Hubris much? I have a feeling we may cry a lot longer than 4 years.

Rep. William Lacy Clay (D-Mo.) couldn’t stop laughing Wednesday morning, conceding that he was giddy over Obama’s victory.

Because Airheads in the Oval Office are teh funni!

“It’s a good day in America,” he proclaimed.

If you are a Marxist bent on the nation's destruction.

Clay recalled turning to his father at the breakfast table several months ago and asking whether the elder Clay, himself a former congressman, had ever thought he would see the day when an African-American received the nomination of a major political party.

Showing just how absurd electoral politics have gotten in this country.

“He just straight-out said no,” Clay said, surmising that the same conversation must now be playing out at breakfast tables across the country.
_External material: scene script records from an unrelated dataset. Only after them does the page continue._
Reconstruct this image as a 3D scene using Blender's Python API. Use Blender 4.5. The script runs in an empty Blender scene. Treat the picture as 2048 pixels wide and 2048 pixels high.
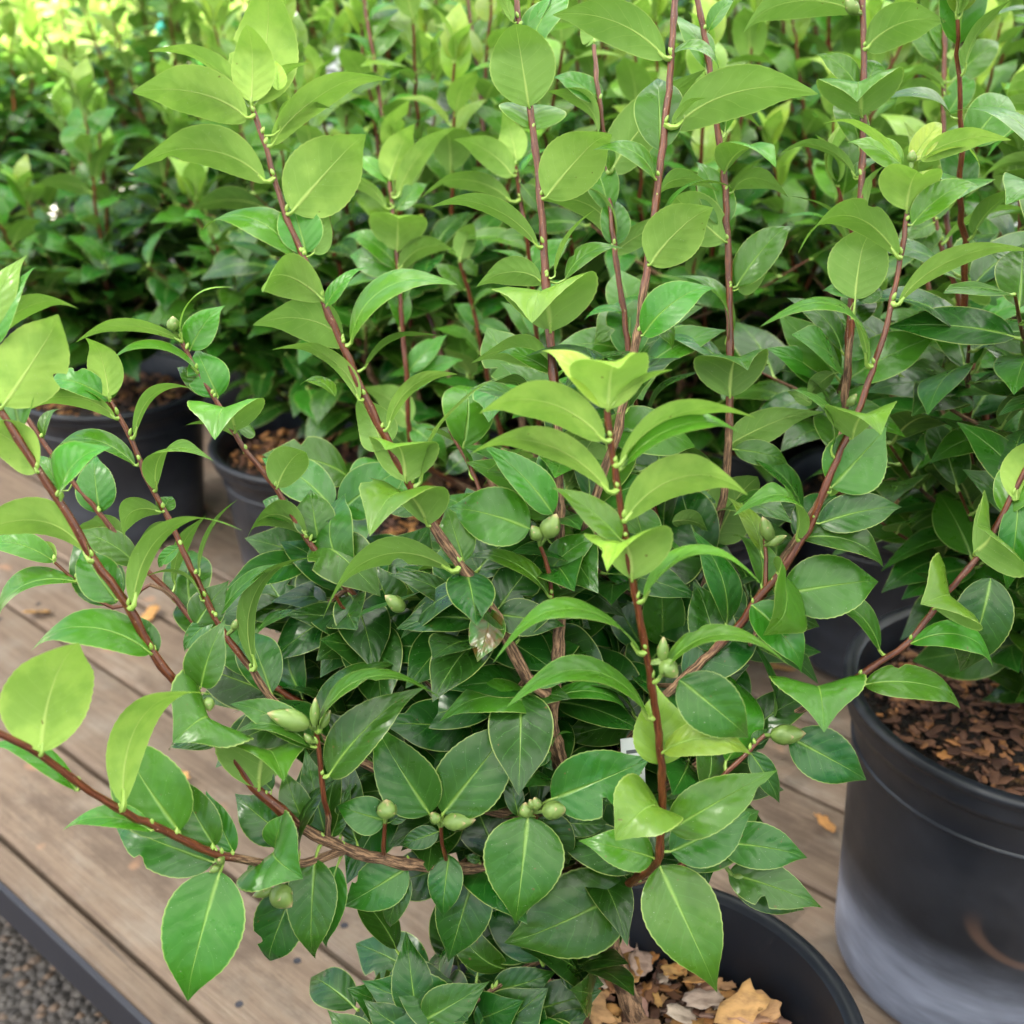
import bpy, math, random
import numpy as np
from mathutils import Vector, Matrix
R = math.radians
C = bpy.context.scene
COL = C.collection

# ------------------------------------------------------------ camera
FPX, PITCH, CAMZ = 2400.0, R(26), 0.877
cam_d = bpy.data.cameras.new("camera"); cam = bpy.data.objects.new("camera", cam_d); COL.objects.link(cam)
cam.location = (0, 0, CAMZ); cam.rotation_euler = (R(90) - PITCH, 0, 0)
cam_d.sensor_width = 36; cam_d.lens = 36 * FPX / 2048
cam_d.clip_start = 0.02; cam_d.clip_end = 200
cam_d.dof.use_dof = True; cam_d.dof.focus_distance = 0.70
cam_d.dof.aperture_fstop = (cam_d.lens / 1000) / 0.0050
C.camera = cam
# ------------------------------------------------------------ light
SUN_EL, SUN_AZ = R(52), R(-105)          # sun high on the left
w = bpy.data.worlds.new("World"); C.world = w; w.use_nodes = True
nt = w.node_tree; nt.nodes.clear()
sky = nt.nodes.new('ShaderNodeTexSky'); sky.sky_type = 'NISHITA'; sky.sun_disc = False
sky.sun_elevation = SUN_EL; sky.sun_rotation = SUN_AZ; sky.air_density = 1.0; sky.dust_density = 2.5
bg = nt.nodes.new('ShaderNodeBackground'); bg.inputs[1].default_value = 0.05
wo = nt.nodes.new('ShaderNodeOutputWorld')
nt.links.new(sky.outputs[0], bg.inputs[0]); nt.links.new(bg.outputs[0], wo.inputs[0])
sd = bpy.data.lights.new("sun", 'SUN'); sd.energy = 5.0; sd.angle = R(0.6); sd.color = (1.0, 0.95, 0.86)
so = bpy.data.objects.new("sun", sd); COL.objects.link(so)
sdir = Vector((math.sin(SUN_AZ) * math.cos(SUN_EL), math.cos(SUN_AZ) * math.cos(SUN_EL), math.sin(SUN_EL)))
so.rotation_euler = (-sdir).to_track_quat('-Z', 'Y').to_euler()
C.view_settings.view_transform = 'Standard'; C.view_settings.look = 'None'
C.view_settings.gamma = 1; C.view_settings.use_curve_mapping = False
C.view_settings.exposure = 2.92
C.cycles.max_bounces = 8; C.cycles.diffuse_bounces = 3; C.cycles.transmission_bounces = 6
C.cycles.transparent_max_bounces = 8; C.cycles.use_denoising = True

# ------------------------------------------------------------ projection helper (pixel of the 2048 photo + depth along the view axis -> world)
cR = np.array((1., 0, 0)); cU = np.array((0, math.sin(PITCH), math.cos(PITCH))); cF = np.array((0, math.cos(PITCH), -math.sin(PITCH)))
CAM = np.array((0, 0, CAMZ))
def P(px, py, d):
    return CAM + cF * d + cR * ((px - 1024) / FPX * d) - cU * ((py - 1024) / FPX * d)
def PG(px, py, z=0.0):                      # point where the ray through a pixel meets height z
    v = cF + cR * ((px - 1024) / FPX) - cU * ((py - 1024) / FPX)
    return CAM + v * ((z - CAMZ) / v[2])

def unit(v): return v / (np.linalg.norm(v) + 1e-12)

# ------------------------------------------------------------ node helpers
def newmat(name):
    m = bpy.data.materials.new(name); m.use_nodes = True; m.node_tree.nodes.clear()
    return m, m.node_tree
def N(nt, t, **kw):
    n = nt.nodes.new('ShaderNode' + t)
    for k, v in kw.items(): setattr(n, k, v)
    return n
def setin(nt, n, i, v):
    if isinstance(v, bpy.types.NodeSocket): nt.links.new(v, n.inputs[i])
    elif isinstance(v, tuple) and len(v) == 3 and n.inputs[i].type == 'RGBA': n.inputs[i].default_value = (*v, 1)
    else: n.inputs[i].default_value = v
def M(nt, op, a, b=0.0, c=0.0, clamp=False):
    n = N(nt, 'Math', operation=op); n.use_clamp = clamp
    setin(nt, n, 0, a); setin(nt, n, 1, b); setin(nt, n, 2, c); return n.outputs[0]
def MIX(nt, f, a, b, mode='MIX'):
    n = N(nt, 'Mix', data_type='RGBA', blend_type=mode)
    setin(nt, n, 0, f); setin(nt, n, 6, a); setin(nt, n, 7, b); return n.outputs[2]
def SS(nt, v, lo, hi, a=0.0, b=1.0):
    n = N(nt, 'MapRange', interpolation_type='SMOOTHSTEP')
    setin(nt, n, 0, v); setin(nt, n, 1, lo); setin(nt, n, 2, hi); setin(nt, n, 3, a); setin(nt, n, 4, b); return n.outputs[0]
def NOISE(nt, vec, scale, detail=3, rough=0.5, out=0):
    n = N(nt, 'TexNoise'); n.inputs['Scale'].default_value = scale; n.inputs['Detail'].default_value = detail
    n.inputs['Roughness'].default_value = rough
    if vec is not None: nt.links.new(vec, n.inputs['Vector'])
    return n.outputs[out]
def SCALE(nt, vec, s):
    n = N(nt, 'Mapping'); nt.links.new(vec, n.inputs[0]); n.inputs['Scale'].default_value = s; return n.outputs[0]
def BUMP(nt, h, strength, dist=0.001):
    n = N(nt, 'Bump'); n.inputs['Strength'].default_value = strength; n.inputs['Distance'].default_value = dist
    nt.links.new(h, n.inputs['Height']); return n.outputs[0]
def finish(nt, shader):
    o = N(nt, 'OutputMaterial'); nt.links.new(shader, o.inputs[0])
def PB(nt, **kw):
    n = N(nt, 'BsdfPrincipled')
    for k, v in kw.items(): setin(nt, n, k.replace('_', ' '), v)
    return n.outputs[0]
def attr(nt, name): return N(nt, 'Attribute', attribute_name=name).outputs['Fac']

# ------------------------------------------------------------ materials
def leaf_material():
    m, nt = newmat('leaf')
    uv = N(nt, 'UVMap', uv_map='UVMap').outputs[0]
    s = N(nt, 'SeparateXYZ'); nt.links.new(uv, s.inputs[0]); u, v = s.outputs[0], s.outputs[1]
    obj = N(nt, 'TexCoord').outputs['Object']
    geo = N(nt, 'NewGeometry'); back = geo.outputs['Backfacing']
    age_glow = attr(nt, 'age_glow'); rnd = attr(nt, 'rnd'); rust = attr(nt, 'rust')
    a = M(nt, 'MULTIPLY', M(nt, 'ABSOLUTE', M(nt, 'SUBTRACT', u, 0.5)), 2.0)
    n_lo = NOISE(nt, obj, 60, 3); n_hi = NOISE(nt, obj, 900, 3, 0.6)
    midw = M(nt, 'MULTIPLY_ADD', M(nt, 'POWER', M(nt, 'SUBTRACT', 1.0, v), 4.0), 0.16, 0.026)
    mid = SS(nt, a, M(nt, 'MULTIPLY', midw, 0.10), midw, 1.0, 0.0)
    halo = M(nt, 'MULTIPLY', SS(nt, a, 0.0, 0.30, 1.0, 0.0), SS(nt, v, 0.0, 0.9, 1.0, 0.25))
    edge = SS(nt, a, 0.945, 0.99)
    side = M(nt, 'MULTIPLY', M(nt, 'GREATER_THAN', u, 0.5), 0.45)
    c = M(nt, 'MULTIPLY', M(nt, 'SUBTRACT', v, M(nt, 'MULTIPLY', a, 0.26)), 6.5)
    c = M(nt, 'ADD', M(nt, 'ADD', c, side), M(nt, 'MULTIPLY', n_lo, 0.7)); c = M(nt, 'ADD', c, M(nt, 'MULTIPLY', rnd, 3.0))
    fr = M(nt, 'PINGPONG', c, 0.5)
    fade = SS(nt, a, 0.55, 0.95, 1.0, 0.15)
    vein = M(nt, 'MULTIPLY', SS(nt, fr, 0.005, 0.04, 1.0, 0.0), fade)
    pill = SS(nt, fr, 0.0, 0.5)
    # upper side
    top = MIX(nt, SS(nt, age_glow, 0.0, 0.55), (0.006, 0.046, 0.004), (0.046, 0.172, 0.010))
    top = MIX(nt, SS(nt, age_glow, 0.5, 1.0), top, (0.33, 0.50, 0.065))
    top = MIX(nt, SS(nt, age_glow, 1.0, 1.5), top, (0.56, 0.66, 0.24))  # paler than fresh growth: sun glare painted into the far left leaves
    hs = N(nt, 'HueSaturation'); nt.links.new(top, hs.inputs['Color'])
    nt.links.new(M(nt, 'MULTIPLY_ADD', rnd, 0.035, 0.478), hs.inputs['Hue'])
    nt.links.new(M(nt, 'MULTIPLY_ADD', rnd, 0.45, 0.75), hs.inputs['Value'])
    top = MIX(nt, M(nt, 'MULTIPLY', SS(nt, n_lo, 0.35, 0.7), 0.25), hs.outputs[0], (0.022, 0.085, 0.010))
    top = MIX(nt, M(nt, 'MULTIPLY', vein, 0.5), top, (0.06, 0.18, 0.025))
    top = MIX(nt, M(nt, 'MULTIPLY', halo, 0.28), top, (0.07, 0.20, 0.028))
    top = MIX(nt, M(nt, 'MULTIPLY', mid, 0.5), top, (0.26, 0.42, 0.08))
    # lower side
    low = MIX(nt, SS(nt, age_glow, 0.0, 0.6), (0.034, 0.088, 0.018), (0.155, 0.275, 0.062))
    low = MIX(nt, SS(nt, age_glow, 0.6, 1.0), low, (0.31, 0.46, 0.09))
    low = MIX(nt, SS(nt, age_glow, 1.0, 1.5), low, (0.52, 0.62, 0.22))  # same painted sun glare on the undersides
    low = MIX(nt, M(nt, 'MULTIPLY', SS(nt, n_lo, 0.4, 0.65), 0.50), low, (0.10, 0.21, 0.035))
    low = MIX(nt, M(nt, 'MULTIPLY', n_hi, 0.22), low, (0.12, 0.22, 0.04))
    low = MIX(nt, M(nt, 'MULTIPLY', vein, 0.28), low, (0.30, 0.42, 0.12))
    low = MIX(nt, M(nt, 'MULTIPLY', mid, 0.65), low, (0.44, 0.55, 0.16))
    col = MIX(nt, back, top, low)
    col = MIX(nt, M(nt, 'MULTIPLY', edge, 0.40), col, (0.46, 0.54, 0.16))
    rm = M(nt, 'MULTIPLY', rust, SS(nt, NOISE(nt, obj, 130, 4, 0.6), 0.40, 0.62))
    col = MIX(nt, M(nt, 'MULTIPLY', rm, 0.8), col, (0.15, 0.055, 0.02))
    spot = M(nt, 'MULTIPLY', SS(nt, NOISE(nt, obj, 330, 1, 0.3), 0.79, 0.82), 0.8)
    col = MIX(nt, spot, col, (0.10, 0.06, 0.02))
    dust = M(nt, 'MULTIPLY', SS(nt, NOISE(nt, obj, 1500, 1, 0.3), 0.77, 0.80), 0.5)
    col = MIX(nt, dust, col, (0.5, 0.5, 0.42))
    h = M(nt, 'ADD', M(nt, 'MULTIPLY', pill, 0.40), M(nt, 'MULTIPLY', n_hi, 0.10))
    h = M(nt, 'ADD', h, M(nt, 'MULTIPLY', NOISE(nt, obj, 90, 2), 2.0))
    h = M(nt, 'SUBTRACT', h, M(nt, 'MULTIPLY', mid, 1.2))
    bp = BUMP(nt, h, 0.55, 0.0006)
    ro_t = M(nt, 'MULTIPLY_ADD', n_lo, 0.32, 0.15)
    ro = M(nt, 'ADD', M(nt, 'MULTIPLY', back, 0.30), ro_t)
    sp = M(nt, 'MULTIPLY_ADD', back, -0.20, 0.38)
    pb = PB(nt, Base_Color=col, Roughness=ro, Specular_IOR_Level=sp, Normal=bp)
    tr = N(nt, 'BsdfTranslucent'); tcol = MIX(nt, 0.55, col, (0.22, 0.50, 0.03))
    nt.links.new(tcol, tr.inputs[0]); nt.links.new(bp, tr.inputs[1])
    mx = N(nt, 'MixShader'); nt.links.new(M(nt, 'MULTIPLY_ADD', age_glow, 0.26, 0.07), mx.inputs[0])
    nt.links.new(pb, mx.inputs[1]); nt.links.new(tr.outputs[0], mx.inputs[2])
    finish(nt, mx.outputs[0]); return m
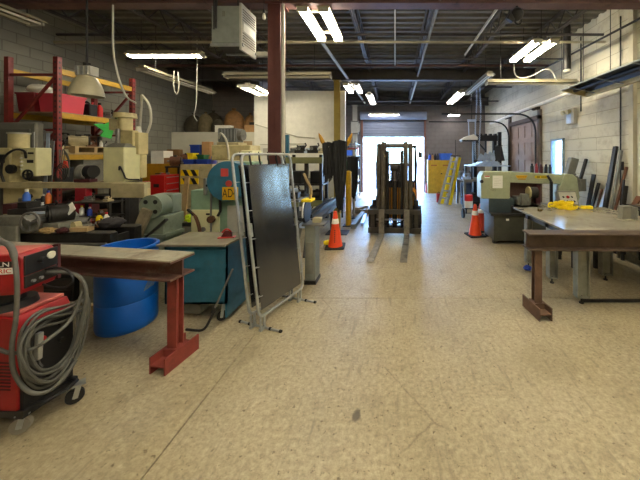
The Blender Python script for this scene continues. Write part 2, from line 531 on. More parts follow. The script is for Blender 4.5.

"Dad? Do you think Americans will completely lose their minds and elect a candidate endorsed by our enemies?"

Despite Obama’s singular position in American political history, his backers said his race would not be a focus in his campaign. He will stick to economic matters, foreign policy and other topics with broad appeal. Obama rarely describes himself as an African-American candidate. He will not start now, backers said.

In other words, he will pontificate on subjects he knows nothing about.

“It should be downplayed in the campaign. ... We’ll have to leave that to the historians to consider, because we have an election to win,” said Jackson. “I hope the least historical thing about Barack Obama is his being black and the most historical is that he solved our health care problems, ended the war in Iraq and made life better for Americans.”

Good sentiment, but considering ha can't possibly succeed at those goals, perhaps you should play up the history angle.

Martin Kady II contributed to this story.
He wanted his name on it? Unbelievable.